When asked which specific disability groups pursue litigation more than others, Ranni clarified it is not possible to break down each group since the ADA is a “very broad statute.”

“The biggest conceptual difficulty I find people have is lumping all disabilities together or believing they are so segmented as to be devoid of similarity in approach and analysis,” he said.

What can be done to reduce the discrimination, which could also take New York state off the top of the list of the most ADA litigation nationwide? Those that NYN Media spoke to explained that not all ADA-violation claims lead to litigation. Fliedner explained that Disability Rights New York tries to solve the problems directly, though litigation would be taken if that proves to be the best route. McLennon-Wier said settlements occur when both parties agree it is better to do so than go to trial, which is more expensive. Ranni agreed that the needs of the disabled have to be addressed before they go to court, but also believes possible plaintiffs should look at previous cases because some of them are dismissed or are resolved before trial due to frivolity, which he says can happen among ADA lawsuits.

“Just because there’s lots of them doesn’t mean they’re frivolous,” Ranni said. “I think it demonstrates there’s a lot of unaddressed need or a lack of information to people to understand what is or is it not protected. We have to educate people with disabilities as to what their rights are.”

Haroules believes that despite the ADA being celebrated each year, society has back slipped when it comes to promising to fulfill the rights of disabled people.

“Every year, on the anniversary, it becomes a thing and there are proclamations,” she said. “There needs to be a more aggressive government for action to comply. I think there needs to be a recommitment to the fundamental rights and principles about why the ADA exists and what the standard of compliance is. But until (people) acknowledge and respect people with disabilities as valuable members of our communities and not people who cost too much to accommodate, I don’t know if we’re going to get there.”

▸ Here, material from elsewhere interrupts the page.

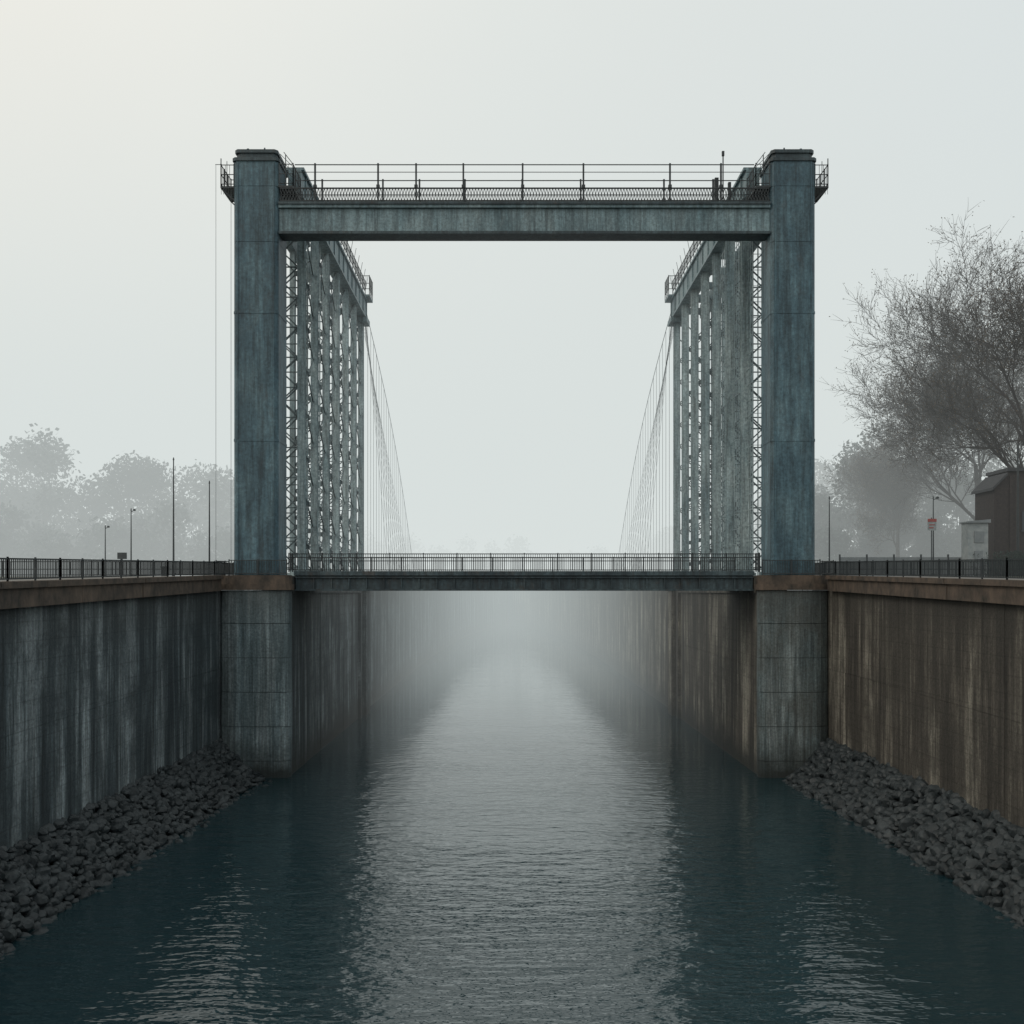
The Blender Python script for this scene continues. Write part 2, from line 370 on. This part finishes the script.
# longitudinal side frames
for s in (-1,1):
    gd=MB()
    gd.box(s*12.55,s*13.3,56.4,82.3,32.45,33.8); gd.box(s*12.4,s*13.45,56.42,82.4,33.8,33.95); gd.box(s*12.45,s*13.4,56.42,82.4,32.3,32.45)
    for i in range(14):
        y=57.5+i*1.9; gd.box(s*12.47,s*12.55,y-.04,y+.04,32.45,33.8)
    gd.box(s*14.9,s*15.4,56.4,82.3,32.5,33.6)
    for i in range(8):
        y=58+i*3.4; gd.box(s*13.3,s*14.9,y-.12,y+.12,32.7,33.2)
    gd.box(s*12.1,s*15.6,81.0,82.9,33.95,34.1); gd.box(s*12.3,s*13.5,80.9,82.6,31.9,32.3)
    gd.obj("side_girder",[M_beam],BR)
    rl=MB()
    railing(rl,(s*12.45,64,33.95),(s*12.45,81,33.95),1.2,.3,1.3,.018,.028,(1.0,.65,.3))
    railing(rl,(s*12.12,81.0,34.1),(s*12.12,82.85,34.1),1.5,.25,.6,.018,.03,(1.0,.6,.3))
    railing(rl,(s*12.12,81.0,34.1),(s*13.2,81.0,34.1),1.5,.25,.6,.018,.03,(1.0,.6,.3))
    for i in range(10):
        y=66+i*1.6; rl.tube((s*12.4,y,34),(s*12.2,y+.5,35.6),.02)
    rl.obj("side_railing",[M_dark],BR)
    cl=MB()
    ncol=7
    for i in range(ncol):
        y=58.2+i*3.92
        for x,wd in ((12.9,.21 if s<0 else .25),(15.1,.16)):
            cl.box(s*(x-wd),s*(x+wd),y-.24,y-.19,10.85,32.4); cl.box(s*(x-wd),s*(x+wd),y+.19,y+.24,10.85,32.4)
            cl.box(s*(x-.05),s*(x+.05),y-.19,y+.19,10.85,32.4)
            cl.box(s*(x-wd-.15),s*(x+wd+.15),y-.4,y+.4,10.85,11.25)
        z=11.4; hh=1.75
        while z+hh<32.4:
            a,bq=(13.1,14.95)
            cl.tube((s*a,y,z),(s*bq,y,z+hh),.05,mi=1); cl.tube((s*bq,y,z),(s*a,y,z+hh),.05,mi=1)
            cl.tube((s*a,y,z),(s*bq,y,z),.045,mi=1)
            cl.tube((s*((a+bq)/2),y-.05,z+hh/2),(s*((a+bq)/2),y+.05,z+hh/2),.17,n=8,cap=True,mi=1)
            z+=hh
    if s>0:
        y=57.2
        while y<82:
            cl.tube((15.35,y,10.9),(15.35,y,32.5),.045); y+=1.3
        y=56.5
        while y<65:
            cl.tube((12.95,y,10.9),(12.95,y,32.4),.03); y+=.5
        x=12.95
        while x<15.3:
            cl.tube((x,56.55,10.9),(x,56.55,32.4),.03); x+=.3
        z=12
        while z<32:
            cl.tube((12.95,56.6,z),(12.95,65,z),.02); cl.tube((12.95,56.55,z),(15.2,56.55,z),.02); z+=.9
    else:
        for i in range(ncol-1):
            ya=58.2+i*3.92+.24; yb=ya+3.92-.48; z=11.4
            while z+2.6<32.4:
                cl.tube((-12.92,ya,z),(-12.92,yb,z+2.6),.045,mi=1); cl.tube((-12.96,yb,z),(-12.96,ya,z+2.6),.045,mi=1)
                cl.tube((-12.94,(ya+yb)/2-.16,z+1.3),(-12.94,(ya+yb)/2+.16,z+1.3),.16,n=6,cap=True,mi=1)
                z+=2.6
        for i in range(2):
            y=60.15+i*3.92
            cl.tube((-12.95,y,10.9),(-12.95,y,32.4),.05)
        z=11.5
        while z<32:
            cl.tube((-15.1,57,z),(-15.1,58.2+3.92,z+1.2),.03,mi=1); cl.tube((-15.1,57,z+1.2),(-15.1,62.1,z),.03,mi=1); z+=1.2
    cl.obj("lattice_columns",[M_frame,M_brace],BR)
    cb=MB()
    def mc(t): 
        y=82.4+44*t; z=33.6-21.5*t+ 2.6*math.sin(math.pi*t)
        return Vector((s*12.7,y,z))
    N=24
    for i in range(N): cb.tube(mc(i/N),mc((i+1)/N),.026,n=5)
    for i in range(1,N+1):
        p=mc(i/N); cb.tube(p,(p.x,p.y,10.7),.02,n=3)
    for i in range(9):
        cb.tube((s*12.7,82.4,33.5-.3*i),(s*12.75,100+3*i,10.7),.016,n=3)
    cb.obj("stay_cables",[M_wire],BR)
dc=MB(); dc.tube((-16.75,54.3,33.2),(-16.75,54.3,10.9),.012,n=4); dc.tube((-15.9,54.2,31.8),(-15.9,54.2,10.9),.014,n=4); dc.tube((-16.42,54.3,33.2),(-16.78,54.3,33.2),.02)
dc.obj("drop_cables",[M_wire],BR)

# quay railings
for s in (-1,1):
    mb=MB(); y=-20
    while y<53:
        y1=y+3.65
        railing(mb,(s*16.45,y,zq(y)+.04),(s*16.45,y1,zq(y1)+.04),.72,.12,1.83,.019,.032,(1.0,.12))
        y=y1
    railing(mb,(s*16.45,53.3,10.9),(s*15.9,53.8,10.9),.74,.13,.6,.016,.03,(1.0,.12))
    railing(mb,(s*15.9,53.82,10.9),(s*12.8,53.82,10.9),.8,.13,1.5,.016,.03,(1.0,.12))
    mb.obj("quay_railing",[M_dark])
    mb=MB(); railing(mb,(s*12.8,83,10.7),(s*12.8,140,10.7),.9,.4,3,.02,.03,(1.0,.5)); mb.obj("bank_railing",[M_dark])
    mb=MB(); railing(mb,(s*16.9,56.6,10.86),(s*70,57.2,10.86),.85,.2,2.5,.016,.03,(1.0,.5,.12)); mb.obj("roadside_railing",[M_dark])

# ------------------------------------------------------------------ poles
def pole(x,y,h,r=.07,arm=0,z0=10.83):
    mb=MB(); mb.tube((x,y,z0),(x,y,z0+h),r*1.2,r*.6,n=8,cap=True); mb.tube((x,y,z0),(x,y,z0+.5),r*1.8,n=8,cap=True)
    mb.tube((x,y,z0+h),(x,y,z0+h+.18),r*1.1,r*.4,n=8,cap=True)
    if arm:
        mb.tube((x,y,z0+h-.1),(x+arm,y,z0+h+.05),r*.5,n=6); mb.box(x+arm*.75,x+arm*1.2,y-.1,y+.1,z0+h-.02,z0+h+.12)
    mb.obj("lamp_post" if arm else "mast_pole",[M_dark])
pole(-24.3,70,8.4,.06); pole(-19.7,63,6.0,.05); pole(-28.4,73,5.1,.05,.25); pole(-32.3,78,4.2,.05,.25)
pole(21.6,70,5.7,.05); pole(29.3,71,5.8,.05,.3); pole(35.2,70.8,9.5,.09)
mb=MB(); mb.box(-25.1,-24.7,69.8,70.2,10.85,11.7); mb.box(-25.15,-24.65,69.75,70.25,11.7,11.78); mb.tube((-27.9,70,10.85),(-27.9,70,12.6),.05); mb.box(-28.2,-27.6,69.9,70.1,12.3,12.75)
mb.obj("utility_cabinet",[M_dark])
mb=MB(); 
mb.tube((28.75,70,10.83),(28.75,70,15.2),.035,n=8,mi=0); mb.box(28.75-.3,28.75+.3,69.9,69.94,14.3,15.1,1)
mb.box(28.75-.31,28.75+.31,69.88,69.905,14.9,15.11,2); mb.box(28.75-.22,28.75+.1,69.885,69.905,14.45,14.52,2); mb.box(28.75-.22,28.75+.2,69.885,69.905,14.65,14.72,2)
mb.obj("traffic_sign",[M_dark,M_white,M_red])
mb=MB()
x=23
while x<31.2:
    mb.box(x+.05,x+1.9,72.0,72.05,11.0,12.5,0); mb.box(x-.05,x+.05,71.97,72.08,10.83,12.7,1); x+=1.95
mb.obj("panel_fence",[M_grey,M_dark])

# ------------------------------------------------------------------ building
BH=empty("brick_house")
mb=MB(); mb.box(35.6,46,73,76,10.8,18.8); mb.hexa([(34.6,73,10.8),(35.59,73,10.8),(35.59,76,10.8),(34.6,76,10.8),(34.6,73,17.6),(35.59,73,18.6),(35.59,76,18.6),(34.6,76,17.6)])
for k in range(4): mb.box(35.7+2.4*k,35.95+2.4*k,72.92,72.999,10.8,18.5)
mb.obj("walls",[M_brick],BH)
mb=MB(); mb.box(35.5,46.2,72.8,76.2,18.8,19.05)
mb.hexa([(34.4,72.8,17.4),(35.49,72.8,18.5),(35.49,76.2,18.5),(34.4,76.2,17.4),(34.4,72.8,17.6),(35.49,72.8,18.7),(35.49,76.2,18.7),(34.4,76.2,17.6)])
mb.obj("roof",[M_roof],BH)
mb=MB()
for x in (36.6,39.0):
    for z in (14.5,):
        mb.box(x,x+.9,72.93,72.98,z,z+1.4,0); mb.box(x-.08,x+.98,72.88,72.96,z-.12,z,1); mb.box(x+.42,x+.47,72.9,72.95,z,z+1.4,1)
mb.obj("windows",[M_glass,M_roof],BH)
SH=empty("white_shed")
mb=MB(); mb.box(31.75,33.2,71,72.0,10.8,14.9); mb.obj("walls",[M_white],SH)
mb=MB(); mb.hexa([(31.65,70.8,14.9),(33.3,70.8,14.9),(33.3,72.1,14.9),(31.65,72.1,14.9),(31.65,70.8,15.0),(33.3,70.8,15.15),(33.3,72.1,15.15),(31.65,72.1,15.0)])
mb.obj("roof",[M_grey],SH)
mb=MB(); mb.box(32.2,32.8,70.93,70.99,10.85,12.9); mb.box(32.2,32.9,70.94,70.99,13.5,14.3); mb.obj("door",[M_grey],SH)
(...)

In a statement to NYN Media, the state Chief Disability Officer Kimberly T. Hill said, “As the state's first chief disability officer, I am fully committed to advocating on the behalf of the entire disability community and further strengthening our comprehensive approach toward improving diversity, equity, and inclusion across New York. As such, we take compliance with the Americans with Disabilities and issues concerning accessibility of public accommodations very seriously. While there is still more work to be done in this regard, we continue to implement this important federal law and make strides toward ensuring all New Yorkers can live as independently as possible within the community of their choice."